The property at 208 E. Mt. Airy Ave. is one that is surprisingly hidden, despite the presence of the now-closed Fred’s Mt. Airy Motors along this main corridor. Sitting in the middle of a block surrounded by some of Mt. Airy’s amazing historic architecture, what is now a surface lot is about to make a turn from auto repair to housing. As the images below show, the area oozed residential charm all the way back to the 1920s, when a bridge over the rail tracks was constructed. Thanks to the Philadelphia City Archive, we can see how the structures in the area today look compared to a century ago.

My Project
A recent view of the site from E. Mt. Airy Ave.
My Project (1)
A closer look at the building which sits on part of the property
An aerial shows the planned layout, with the retaining wall easily visible to the neighbors

As you have likely figured out, there are plans ahead for this property. Last summer, plans were presented to the East Mt. Airy Neighbors for a total of 24 homes across the combined properties that make up the site. However, near neighbors weren’t in love with the plans, with fears of affordability taking the lead, along with concerns over a tall retaining wall and a 20 foot setback that would create an unwelcoming face to the immediate neighbors along Sydney St. to the southeast. These plans also called for a one-to-one parking ratio for this new residential complex, which would include a large amount of driveway space.

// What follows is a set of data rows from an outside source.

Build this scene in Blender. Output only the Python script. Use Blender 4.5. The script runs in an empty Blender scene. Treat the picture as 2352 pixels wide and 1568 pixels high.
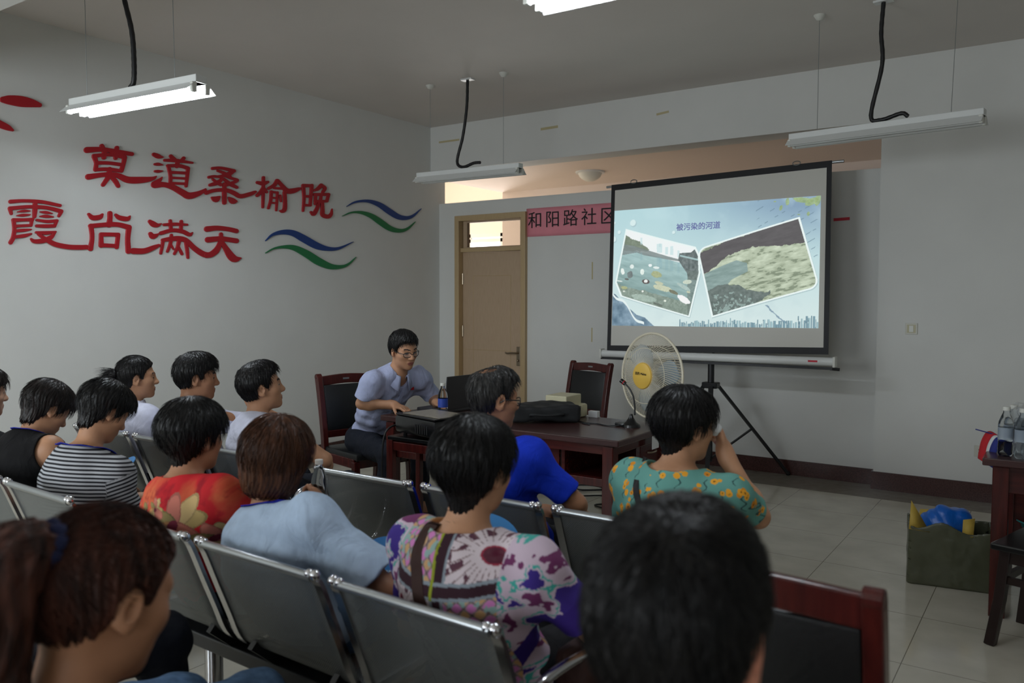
import bpy, bmesh, math, random
import numpy as np
from mathutils import Vector, Matrix

# ------------------------------------------------------------------ camera
scene = bpy.context.scene
COL = scene.collection
F_PX, YAW, PITCH, ROLL = 1877.19, 0.596773, 0.0517818, 0.0021280
CAM = Vector((5.801, -7.098, 1.5))
_cy, _sy = math.cos(YAW), math.sin(YAW)
FW = Vector((-_sy * math.cos(PITCH), _cy * math.cos(PITCH), -math.sin(PITCH)))
RT0 = Vector((_cy, _sy, 0)); UP0 = RT0.cross(FW)
RT = RT0 * math.cos(ROLL) + UP0 * math.sin(ROLL)
UPV = UP0 * math.cos(ROLL) - RT0 * math.sin(ROLL)
cam_data = bpy.data.cameras.new('camera')
cam_data.sensor_width = 36.0
cam_data.lens = F_PX / 2352 * 36.0
cam_data.clip_start = 0.05
cam_data.dof.use_dof = True
cam_data.dof.focus_distance = 5.2
cam_data.dof.aperture_fstop = 3.2
cam = bpy.data.objects.new('camera', cam_data)
COL.objects.link(cam)
M3 = Matrix((RT, UPV, -FW)).transposed()
cam.matrix_world = Matrix.Translation(CAM) @ M3.to_4x4()
scene.camera = cam

# ------------------------------------------------------------------ exposure, sky, daylight
vs = scene.view_settings
vs.view_transform = 'Standard'; vs.look = 'None'; vs.exposure = 0.0; vs.gamma = 1.0
vs.use_curve_mapping = False
scene.cycles.use_denoising = True
scene.cycles.max_bounces = 8
scene.cycles.sample_clamp_indirect = 4.0
scene.cycles.caustics_reflective = False
scene.cycles.caustics_refractive = False
world = bpy.data.worlds.new('world'); scene.world = world
world.use_nodes = True
bg = world.node_tree.nodes['Background']
bg.inputs[0].default_value = (0.80, 0.90, 1.0, 1); bg.inputs[1].default_value = 0.6

def daylight(name, loc, direction, sx, sy, power, color):
    """daylight entering through a window opening"""
    l = bpy.data.lights.new(name, 'AREA'); l.shape = 'RECTANGLE'; l.size = sx; l.size_y = sy
    l.energy = power; l.color = color
    o = bpy.data.objects.new(name, l); COL.objects.link(o)
    o.location = loc; o.rotation_euler = Vector(direction).to_track_quat('-Z', 'Y').to_euler()
    return o
# two windows in the rear wall, one tall window in the recess beyond the partition
daylight('daylight_rear', (2.0, -9.93, 1.75), (0, 1, 0), 2.2, 1.5, 115, (0.86, 0.94, 1.0))
daylight('daylight_rear', (5.6, -9.93, 1.75), (0, 1, 0), 2.2, 1.5, 30, (0.90, 0.95, 1.0))
daylight('daylight_recess', (-3.0, 4.44, 1.75), (0.25, -1, 0.1), 1.4, 1.5, 210, (1.0, 0.97, 0.95))

# ------------------------------------------------------------------ materials
def srgb(r, g, b):
    f = lambda c: (c / 255 / 12.92) if c / 255 <= 0.04045 else ((c / 255 + 0.055) / 1.055) ** 2.4
    return (f(r), f(g), f(b), 1.0)

class NT:
    def __init__(self, name):
        self.m = bpy.data.materials.new(name); self.m.use_nodes = True
        self.t = self.m.node_tree; self.n = self.t.nodes; self.l = self.t.links
        self.p = self.n['Principled BSDF']
    def node(self, typ, **kw):
        nd = self.n.new(typ)
        for k, v in kw.items():
            if k.startswith('i_'):
                key = k[2:]
                nd.inputs[int(key) if key.isdigit() else key].default_value = v
            else: setattr(nd, k, v)
        return nd
    def link(self, a, b): self.l.new(a, b)
    def coord(self, scale=(1, 1, 1), kind='Object'):
        tc = self.node('ShaderNodeTexCoord'); mp = self.node('ShaderNodeMapping')
        mp.inputs['Scale'].default_value = scale
        self.link(tc.outputs[kind], mp.inputs[0]); return mp.outputs[0]
    def ramp(self, fac, stops, interp='LINEAR'):
        r = self.node('ShaderNodeValToRGB'); r.color_ramp.interpolation = interp
        e = r.color_ramp.elements
        while len(e) < len(stops): e.new(0.5)
        for el, (p, c) in zip(e, stops): el.position = p; el.color = c
        self.link(fac, r.inputs[0]); return r.outputs[0]
    def bump(self, h, strength=0.2, dist=0.01):
        b = self.node('ShaderNodeBump'); b.inputs['Strength'].default_value = strength
        b.inputs['Distance'].default_value = dist
        self.link(h, b.inputs['Height']); self.link(b.outputs[0], self.p.inputs['Normal'])

def mat(name, col, rough=0.5, metal=0.0, spec=0.5, noise=0.0, nscale=8.0, stretch=(1, 1, 1), bump=0.0, bdist=0.004, **kw):
    k = NT(name); p = k.p
    p.inputs['Base Color'].default_value = col
    p.inputs['Roughness'].default_value = rough
    p.inputs['Metallic'].default_value = metal
    p.inputs['Specular IOR Level'].default_value = spec
    for a, v in kw.items(): p.inputs[a].default_value = v
    if noise or bump:
        nz = k.node('ShaderNodeTexNoise'); nz.inputs['Scale'].default_value = nscale
        nz.inputs['Detail'].default_value = 6
        k.link(k.coord(stretch), nz.inputs['Vector'])
        if noise:
            a = tuple(max(0, c * (1 - noise)) for c in col[:3]) + (1,); b = tuple(min(1, c * (1 + noise)) for c in col[:3]) + (1,)
            k.link(k.ramp(nz.outputs['Fac'], [(0.3, a), (0.7, b)]), p.inputs['Base Color'])
        if bump: k.bump(nz.outputs['Fac'], bump, bdist)
    return k.m

def attr_mat(name, attr='paint', rough=0.8, bump=0.25, nscale=350, sheen=0.2):
    k = NT(name); a = k.node('ShaderNodeAttribute', attribute_name=attr)
    k.link(a.outputs['Color'], k.p.inputs['Base Color']); k.p.inputs['Roughness'].default_value = rough
    k.p.inputs['Specular IOR Level'].default_value = 0.25
    nz = k.node('ShaderNodeTexNoise'); nz.inputs['Scale'].default_value = nscale
    k.link(k.coord(), nz.inputs['Vector']); k.bump(nz.outputs['Fac'], bump, 0.002)
    return k.m

def hair_mat(name, col, tint, rough=0.42):
    k = NT(name)
    nz = k.node('ShaderNodeTexNoise'); nz.inputs['Scale'].default_value = 60; nz.inputs['Detail'].default_value = 4
    k.link(k.coord((1, 1, 0.15)), nz.inputs['Vector'])
    k.link(k.ramp(nz.outputs['Fac'], [(0.3, col), (0.75, tint)]), k.p.inputs['Base Color'])
    k.p.inputs['Roughness'].default_value = rough; k.p.inputs['Specular IOR Level'].default_value = 0.3
    k.bump(nz.outputs['Fac'], 0.5, 0.003)
    return k.m

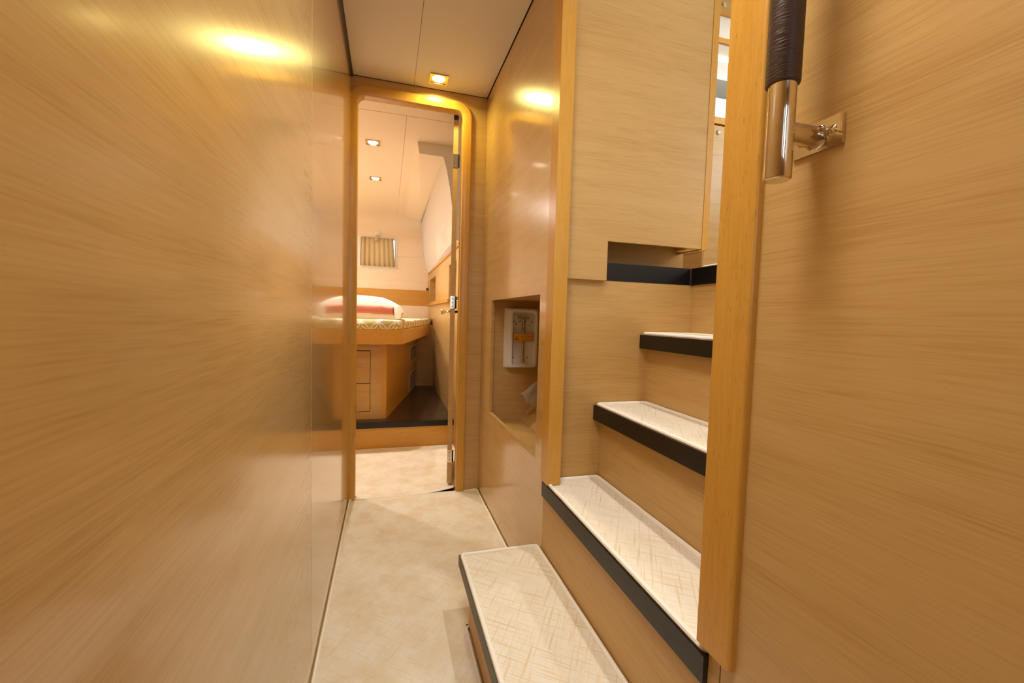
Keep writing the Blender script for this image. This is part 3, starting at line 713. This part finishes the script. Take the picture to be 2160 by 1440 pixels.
# crumpled cloth tucked on the sloping board
bm = new()
P0 = Vector((0.698, 2.20, 0.690)); U = Vector((0.55, -0.25, 0.50)).normalized(); V = Vector((0.25, 0.15, -0.30)).normalized(); W = U.cross(V).normalized()
if W.y > 0: W = -W
for sh in range(3):
    n1, n2 = 14, 8
    off = W*(0.006+0.013*sh)+U*0.016*sh+V*0.020*sh
    lu, lv = 0.22-0.02*sh, 0.085-0.006*sh
    G = []
    for i in range(n1+1):
        row = []
        for j in range(n2+1):
            u_, v_ = i/n1, j/n2
            k = 0.014*noise.noise(Vector((u_*4+sh*3, v_*3, sh*7)))+0.006*math.sin(v_*9+u_*5+sh)+0.004*noise.noise(Vector((u_*13, v_*11, sh)))
            row.append(bm.verts.new(P0+off+U*(lu*u_+0.006*math.sin(v_*5+sh))+V*(lv*v_)+W*k*(0.3+u_)))
        G.append(row)
    for i in range(n1):
        for j in range(n2): bm.faces.new((G[i][j], G[i+1][j], G[i+1][j+1], G[i][j+1]))
bmesh.ops.solidify(bm, geom=list(bm.faces), thickness=0.003)
cl = tag(link('folded_cloth', bm, 'paper', smooth=True, loc=P0), 'crumpled pale grey cloth lying on the sloping board inside the niche', 'cloth')

# ================================================================== CABIN
CY = 6.15
CXL = -1.50
struct(link('floor_vestibule', bx(CXL, 0.56, 3.60, 3.61, -0.03, 0.0), 'veneer_matt'))
struct(link('floor_entry', bx(CXL, XL-0.05, YD+0.05, 3.60, -0.03, 0.0), 'veneer_matt'))
# raised cabin floor: riser, dark edge, boards
cs = struct(link('floor_cabin', bx(CXL, 0.56, 3.572, 3.584, 0.0005, 0.175), 'beech_level'), 'raised cabin floor with a beech riser and black edge')
link('floor_edge', bx(CXL, 0.548, 3.560, 3.600, 0.1755, 0.2195), 'edging', cs, bevel=0.003)
for i in range(12):
    x0 = CXL+(0.55-CXL)*i/12; x1 = CXL+(0.55-CXL)*(i+1)/12
    link('floor_board', bx(x0+0.0007, x1-0.0007, 3.6005, 5.375, 0.196, 0.2190), 'dark_floor', cs)
# right wall of the cabin: veneer with niches
cw = struct(link('wall_cabin_right', bx(0.556, 0.62, YD+0.05, 3.30, 0, ZC), 'veneer'), 'oak side wall of the cabin with two open lockers and a shelf')
link('lower_panel', bx(0.550, 0.562, 3.30, CY, 0.0, 1.222), 'veneer', cw)
up = link('upper_panel', ring_plate(new(), rect(5.05, CY, 1.2525, 1.660), rect(5.215, 5.93, 1.271, 1.570), 'X', 0.550, 0.562), 'veneer', cw)
link('upper_panel', ring_plate(new(), rect(3.30, 5.0495, 1.2525, 1.660), rect(3.60, 4.05, 1.256, 1.566), 'X', 0.550, 0.562), 'veneer', cw)
for y0, y1, z0, z1 in ((5.215, 5.93, 1.271, 1.570), (3.60, 4.05, 1.256, 1.566)):
    loc_ = link('open_locker', ring_plate(new(), rect(y0-0.012, y1+0.012, z0-0.012, z1+0.012), rect(y0, y1, z0, z1), 'X', 0.5625, 0.74), 'veneer', cw)
    link('locker_back', bx(0.741, 0.750, y0-0.012, y1+0.012, z0-0.012, z1+0.012), 'veneer', loc_)
link('shelf', bx(0.528, 0.562, 3.95, CY-0.07, 1.2225, 1.2520), 'beech_level', cw, bevel=0.003)
link('capping', bx(0.538, 0.566, 3.42, CY, 1.6605, 1.684), 'beech_level', cw, bevel=0.005)
# hull lining (curved), box drop and bulkhead
sec = [(0.402, 2.322), (0.432, 2.215), (0.456, 2.09), (0.476, 1.95), (0.494, 1.80), (0.508, 1.70), (0.545, 1.683)]
sec_far = [(0.424, 2.322), (0.440, 2.215), (0.455, 2.09), (0.470, 1.95), (0.500, 1.80), (0.535, 1.70), (0.547, 1.683)]
bm = new(); rows = []
ny = 12
for j in range(ny+1):
    t = j/ny; y = 3.424+(CY-3.424)*t; tt = t*t*(3-2*t)
    rows.append([bm.verts.new((a[0]*(1-tt)+b[0]*tt, y, a[1]*(1-tt)+b[1]*tt)) for a, b in zip(sec, sec_far)])
for A, B in zip(rows, rows[1:]):
    for k in range(len(sec)-1): bm.faces.new((A[k], A[k+1], B[k+1], B[k]))
bmesh.ops.solidify(bm, geom=list(bm.faces), thickness=-0.006)
struct(link('wall_hull', bm, 'cream', smooth=True), 'curved cream hull lining above the oak side wall')
struct(link('trim_3', prism(new(), [(0.203, ZC+0.02), (0.218, 2.324), (0.402, 2.3205)] + sec[1:] + [(0.566, 1.684), (0.566, ZC+0.02)], 'Y', 3.404, 3.422), 'ceiling'), 'cream bulkhead stepping down across the cabin ceiling')
bm = new()
prism(bm, [(0.203, ZC+0.001), (0.218, 2.326), (0.41, 2.323), (0.41, ZC+0.001)], 'Y', 3.4235, 5.86)
for v in bm.verts:
    if v.co.y > 5 and v.co.z < 2.35 and v.co.x < 0.3: v.co.x = 0.200; v.co.z = 2.385
    elif v.co.y > 5 and v.co.z < 2.35: v.co.z = 2.335
    elif v.co.y > 5 and v.co.x < 0.3: v.co.x = 0.186
struct(link('trim_4', bm, 'cream', bevel=0.004), 'boxed step along the cabin ceiling')
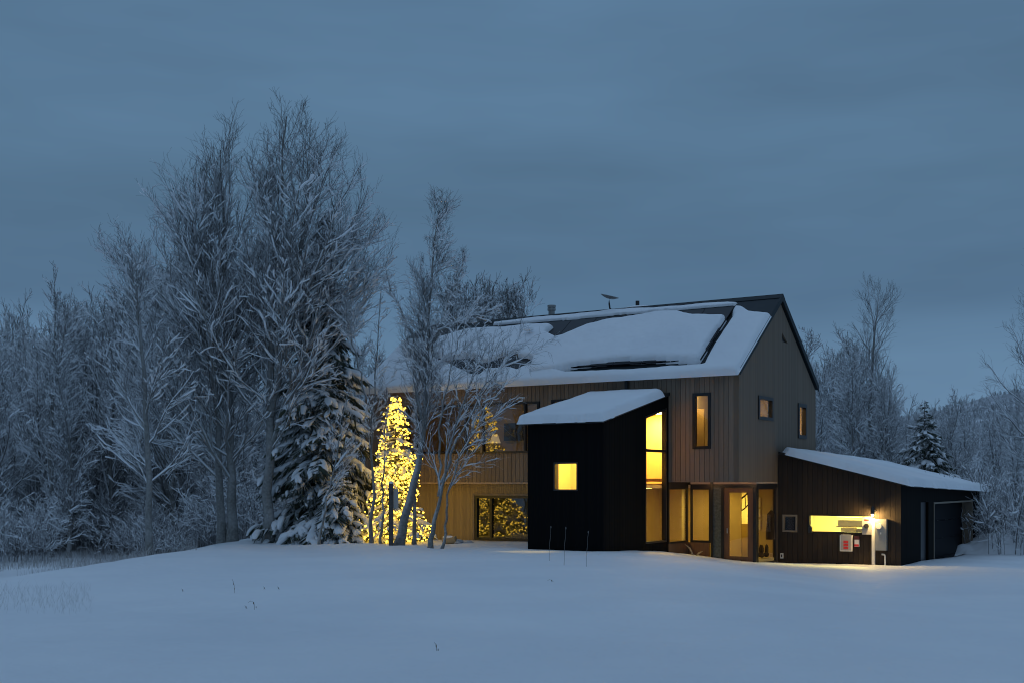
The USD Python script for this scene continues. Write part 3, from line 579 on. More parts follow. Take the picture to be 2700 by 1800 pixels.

A rendering of the old plans gives a better idea of the materiality
An aerial showing the current version, with a terraced retaining wall and multi-family building

After feedback from the community, the design from Studio 111 evolved, in our opinion for the better. The 12 townhouses on the back of the property have been replaced with an 18-unit building, which will result in smaller units and prices that will be approximately 60% of what they would have been if the entire project remained townhouses. Additionally, the retaining wall was altered, with a terraced approach making the impact less drastic, along with the setback for the project to start 40 feet from the property line instead of 20. This change also removed the circular drive aisle that surrounded the homes in the previous iteration, allowing for more green space. Speaking of green space, there is also a public garden that will be retained, per the community benefits agreement (CBA) between the developers and the registered community organization (RCO).

Isn’t it great when collaboration leads to an even better project than before? While we will miss the handsome, old building that will come down as part of this development, we think that 30 units within a short walk of Sedgwick Station on the Chestnut Hill East line is a better use for this transit-accessible property than an auto repair shop. The Zoning Board of Adjustments also agreed, approving this updated version of the project this week. Northwest Philadelphia continues to change, with commercial and industrial uses slowly giving way to more and more residents across this swath of the city.